Hénoch était un patriarche antédiluvien, vénéré à l’image de beaucoup d’autres patriarches : Adam lui-même, Mathusalem, fils d’Hénoch, Noé, Abraham, Isaac, Jacob … mais on n’avait jamais pensé à lui faire jouer le rôle d’un Messie davidique, ni d’un Fils de l’homme, ou d’un Fils de Dieu, éternel et destiné à juger le monde !

Cette version des faits est contraire à l’unité du livre, ou à même à l’unité de cette seule partie du livre qu’on appelle « Les Paraboles d’Hénoch » (I Hénoch 37 --- 71).

Car dans le reste des Paraboles on ne nous disait aucunement que le Fils d’homme, qu’on nous présentait à plusieurs reprises, fût Hénoch lui-même.

Bien au contraire, c’était Hénoch qui, transporté au ciel (conformément au récit biblique : Gn 5,24, on l’a dit), contemplait  l’Elu de justice (39,6) ou apercevait le Fils d’homme (46,4).

« C’est en ce lieu [à la frange des cieux] que mes yeux virent l’Elu de justice et de fidélité.

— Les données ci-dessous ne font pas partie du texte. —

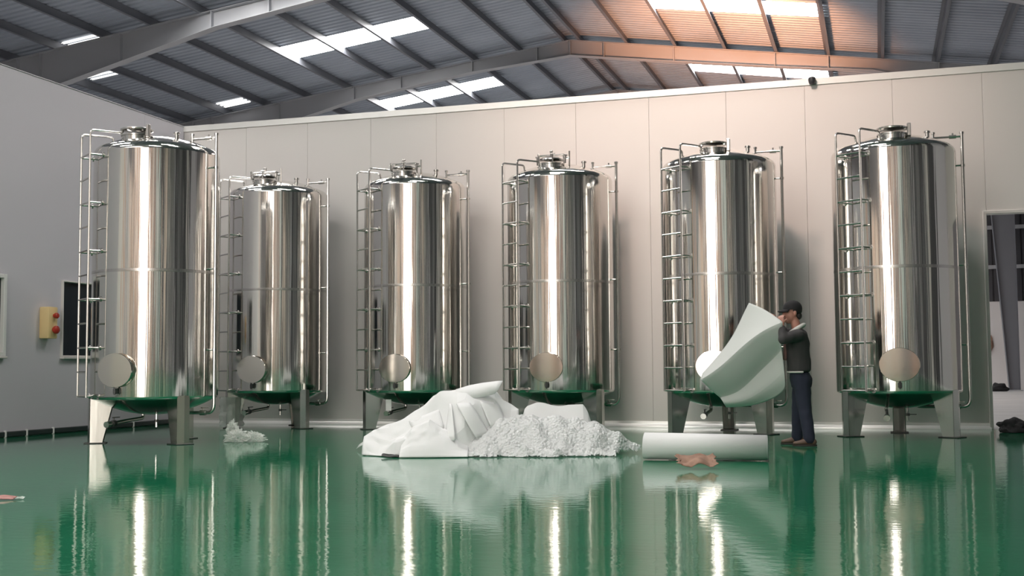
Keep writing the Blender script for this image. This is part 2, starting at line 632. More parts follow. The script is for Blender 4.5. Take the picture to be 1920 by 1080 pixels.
for z in (4.6, 6.1):
    bm = bmesh.new()
    box(bm, ((SHED_L + SHED_R) / 2, -0.08, z), (SHED_R - SHED_L, 0.08, 0.14))
    obj('girt', bm, M['rafter'], wf, 0)

# unseen rear wall: tall entrance at the left; columns, panel tints added for reflections
wr = empty('wall_rear', (0, REAR_Y, 0))
tag(wr, 'rear wall with the tall entrance behind the photographer', kind='structure')
spans = [(WXL, -11.0, 0, 10, 'beige'), (-11.0, -10.5, 0, 10, 'panel'), (-10.5, -9.6, 0, 10, 'beige'), (-9.6, DOOR_X0, 0, 10, 'rosy'),
         (DOOR_X0, DOOR_X1, DOOR_H, 11.2, 'beige'), (DOOR_X1, -.9, 0, 11, 'rosy'), (-.9, 0.6, 0, 11, 'beige'), (0.6, 1.5, 0, 10.2, 'clad'),
         (1.5, 2.3, 0, 10.2, 'rosy'), (2.3, 3.7, 0, 10.2, 'teal'), (3.7, 4.0, 0, 10, 'frame'), (4.0, 5.2, 0, 10, 'teal'), (5.2, SHED_R, 0, 10, 'clad')]
for xa, xb, za, zb, mk in spans:
    bm = bmesh.new()
    bevel_box(bm, ((xa + xb) / 2, -0.1, (za + zb) / 2), (xb - xa - .01, 0.2, zb - za), .008)
    obj('panel', bm, M[mk], wr, 0)
for x in (-11.2, -10.1, -9.1, -1.5, -0.2, 2.1, 3.0, 5.3):
    bm = bmesh.new()
    box(bm, (x, 0.2, 4.8), (0.35, 0.4, 9.6))
    obj('column', bm, M['clad_dark'] if x not in (-0.2, 3.0, -10.1) else M['frame'], wr, 0)
bm = bmesh.new()
box(bm, ((SHED_L + WXL) / 2, -0.1, 4.9), (WXL - SHED_L, 0.2, 9.8))
obj('cladding', bm, M['clad'], wr, 0)


# ------------------------------------------------------------------ roof
ce = empty('ceiling', (0, 0, 0))
tag(ce, 'corrugated metal shed roof with purlins, rafters and skylights', kind='structure')
PITCH = 0.25


def corr(y0, y1, xa, xb, lift=0.0):
    """trapezoid sheet between x=xa and xb (one slope)"""
    b_ = bmesh.new()
    ys = []
    n = max(1, round((y1 - y0) / PITCH))
    p = (y1 - y0) / n
    for k in range(n):
        b0 = y0 + k * p
        ys += [(b0, 0), (b0 + .3 * p, 0), (b0 + .42 * p, .04), (b0 + .72 * p, .04), (b0 + .84 * p, 0)]
    ys.append((y1, 0))
    A = [b_.verts.new((xa, y, EAVE(xa) + dz + lift)) for y, dz in ys]
    B = [b_.verts.new((xb, y, EAVE(xb) + dz + lift)) for y, dz in ys]
    for k in range(len(ys) - 1):
        b_.faces.new((A[k], A[k + 1], B[k + 1], B[k]))
    return b_


SX = [RIDGE_X + 0.25 + 1.525 * k for k in range(0, 11)]
PUR_R = [x for x in SX if x < SHED_R]
PUR_L = [2 * RIDGE_X - x for x in SX if 2 * RIDGE_X - x > SHED_L]
# skylight rows along the shed, one per bay
rows = [32.1 - 7.1 * k for k in range(0, 5)] + [39.6, 46.6]
rows.sort()
SW = 1.25
yc = REAR_Y
bands = []
for r_ in rows:
    bands.append((yc, r_ - SW / 2, False))
    bands.append((r_ - SW / 2, r_ + SW / 2, True))
    yc = r_ + SW / 2
bands.append((yc, SHED_F, False))
for y0, y1, sky in bands:
    for side, xe, P in ((-1, SHED_L, PUR_L), (1, SHED_R, PUR_R)):
        if not sky:
            obj('roof_sheet', corr(y0, y1, RIDGE_X, xe), M['roof'], ce, 0)
        elif side > 0 and 20 < y0 < 30:
            obj('roof_sheet', corr(y0, y1, RIDGE_X, xe), M['roof'], ce, 0)
        else:
            a, b = P[2] - (.13 if side < 0 else 0), P[5]
            obj('roof_sheet', corr(y0, y1, RIDGE_X, a), M['roof'], ce, 0)
            obj('roof_sheet', corr(y0, y1, b, xe), M['roof'], ce, 0)
            for k in range(2, 5):
                obj('skylight', corr(y0, y1, a if k == 2 else P[k], P[k + 1]), M['skylight'], ce, 0)
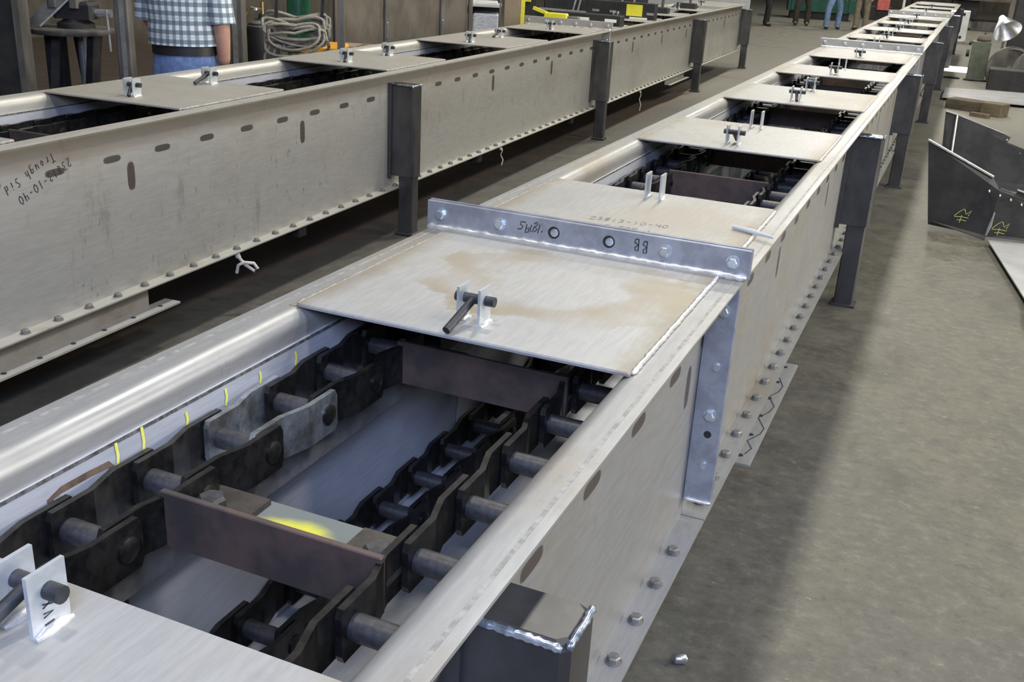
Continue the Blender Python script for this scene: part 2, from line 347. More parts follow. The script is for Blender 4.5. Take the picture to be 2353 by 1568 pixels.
def strokes(lines, o, ex, ey, w, mat, parent, name='marker_writing'):
    """flat ribbons following polylines given in surface coordinates (ex, ey) from o"""
    o, ex, ey = Vector(o), Vector(ex), Vector(ey); nz = ex.cross(ey).normalized(); b = MB()
    for ln in lines:
        pts = [o+ex*p[0]+ey*p[1] for p in ln]; vs = []
        for i, p in enumerate(pts):
            d = (pts[min(i+1, len(pts)-1)]-pts[max(i-1, 0)])
            if d.length < 1e-7: d = ex
            q = nz.cross(d.normalized())*w/2
            vs += [p-q, p+q, p+q+nz*.0006, p-q+nz*.0006]
        b.rings([vs[4*i:4*i+4] for i in range(len(pts))], True)
    return b.build(name, mat, parent)
def letter(text, o, ex, ey, h, adv, w, parent, mat=None):
    ex, ey = Vector(ex).normalized(), Vector(ey).normalized(); ls = []
    for i, ch in enumerate(text):
        for st in GL[ch]: ls.append([(i*adv+p[0]*h*.8, p[1]*h) for p in st])
    return strokes(ls, o, ex, ey, w, mat or M['ink'], parent)

# ------------------------------------------------------------------ conveyor section
def channel_profile(s):
    """outward-facing bent channel: web, rolled top lip, bottom flange; s = side"""
    t = .006; pts = [(.412, .282), (.412, .288), (.348, .288), (.348, .935)]
    for k in range(1, 6):
        a = math.pi/10*k; pts.append((.373-.025*math.cos(a), .939+.025*math.sin(a)))
    pts = [(.412, .288), (.348, .288)]+[(.348, .935)]+[(.374-.026*math.cos(math.pi/12*k), .938+.026*math.sin(math.pi/12*k)) for k in range(1, 7)]+[(.43, .964)]
    pts += [(.43, .97)]+[(.374-.034*math.sin(math.pi/16*k), .936+.034*math.cos(math.pi/16*k)) for k in range(0, 9)]+[(.340, .282), (.412, .282)]
    return [(x*s, z) for x, z in pts]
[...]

La justice règnera en son temps,

et les justes et les élus sans nombre,

se tiendront devant lui pour l’éternité. » (I Hénoch 39,6).

 

« Ce Fils d’homme que tu as vu [c’était un ange qui s’adressait à Hénoch]

fera lever les rois et les puissants de leurs couches,

les forts de leurs sièges.

Il dénouera les liens des forts

et broiera les dents des pécheurs. » (I Hénoch 46,4).

B) I Hénoch traduit dans le sens suggéré par les notes d’André Caquot lui-même

Le « nom » d’Hénoch, c’est-à-dire sa personne, était élevé auprès du Fils d’homme éternel et lui-même, Hénoch, était salué d’un nom de « fils d’homme (humain) né pour la justice. »

Il serait un juste, ou l’homme juste, une sorte de prophète, comme, plus près de nous, pourraient l’être un Noé, un Abraham, un Moïse, un Joseph, père légal de Jésus, et le Messie lui-même.

C’était là le seul sens cohérent et admissible, et qui rende à ce beau livre de I Hénoch toute son unité et toute sa valeur, disons préchrétienne.

On comprendrait, sans forcément l’approuver, que, ainsi interprété, une Eglise chrétienne, en l’occurrence l’Eglise éthiopienne, eût pu l’accepter comme Ecriture inspirée.